2009-10-01 / Other News

Teaching Kids Good Ideas About Money And Budgeting


(StatePoint) Teaching children and teens how to stick to a budget not only can save you some green in the short-run, but can prove valuable in the long term.

“It’s a smart idea to teach kids responsible money management skills while they’re young and their finances are simple,” says Aaron Patzer, CEO of online personal finance service Mint.com. “With a solid foundation, they’ll be able to manage successfully as their money lives become more complex, adding rent and mortgage, insurance, taxes and other life expenses.”

Before leaving home, kids should be able to manage their own bank accounts and use credit cards responsibly. They should have experience tracking their spending and in setting and keeping to simple budgets. There are easy ways to introduce these concepts at any age:

•Start Early With Young Children: Small children should be taught to identify different bills and coins and their values. Teach them to count money and make change. Have them accompany you to the store, help pay the cashier and count change.

•Teach Grade Schoolers Money Responsibility: An allowance is a step toward teaching kids to be responsible with money. Grade school children should receive a regular allowance and pay for some of their own luxuries. This teaches them to prioritize and save money for goals — whether in piggy banks or their first bank accounts.

•Have Kids Participate In Family Budgeting: Teach kids what a budget is, how much the family has to spend monthly, and how to allocate money for those expenses, while saving for longer-term goals. New tools now can make budgeting more interesting. Track the family’s budget using a free online budgeting service like Mint.com, which looks and works more like Facebook than Quicken or Microsoft Money software. These services automatically categorize your household expenses, presenting them in family-friendly charts and graphs. Set individual budgets for everything for which you spend: groceries, gas, even vacations. Mint.com also provides suggestions on how to save money by switching from high interest credit cards, or putting your cash into a savings account or CD paying higher interest.

For older children, the beginning of the school semester is a great time to get started, involving them in the decision making processes for purchasing school supplies.

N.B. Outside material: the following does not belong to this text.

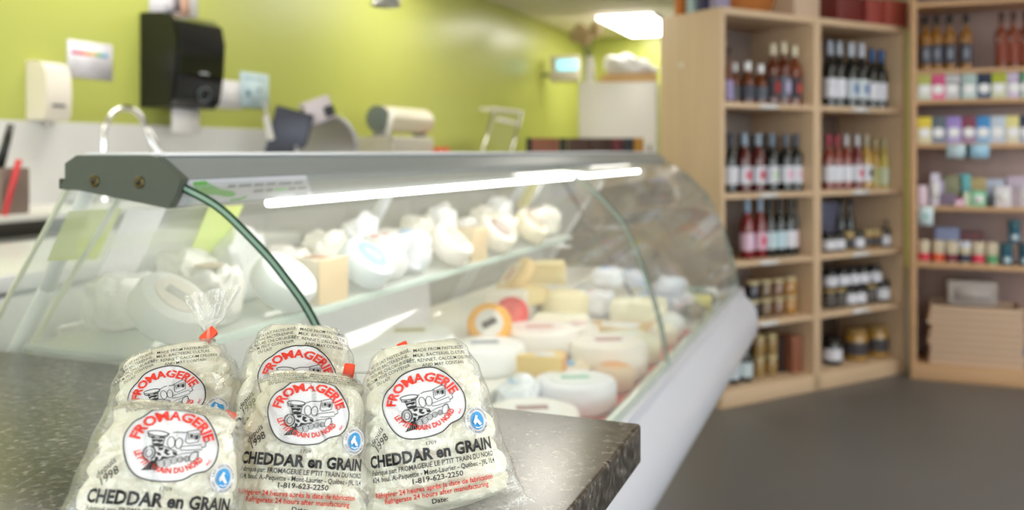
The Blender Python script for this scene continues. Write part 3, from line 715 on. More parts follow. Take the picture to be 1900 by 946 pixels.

•Teens Should Master Basic Banking Skills: During their adolescent years, kids should learn banking skills, such as opening checking and savings accounts, making deposits and withdrawals, and spending within their limits. Work with your teenager to create a basic budget that includes leisure activities, clothes, music, etc. Teach teens about credit cards by having them help you make a credit card purchase. Then involve them when it’s time to pay the bill.

•Have College Kids Formalize Their Own Budgets: The typical student spends over ten thousand dollars yearly on tuition, room and board at a public college and more at private schools. Several thousand more goes to textbooks, supplies and entertainment. So how to keep them from emptying bank accounts within weeks of starting college? Help them set up budgets online on a service like Mint.com, which will send them text messages alerting them of bills due, credit limits, and bank fees. Some services even offer iPhone applications, so college students can stay in touch with their money wherever they may be.

“You don’t have to be a financial whiz to teach children to make smart money,” says Patzer. “And the good news is, there are lots of new tools to help you teach them and that can even make money management more fun.”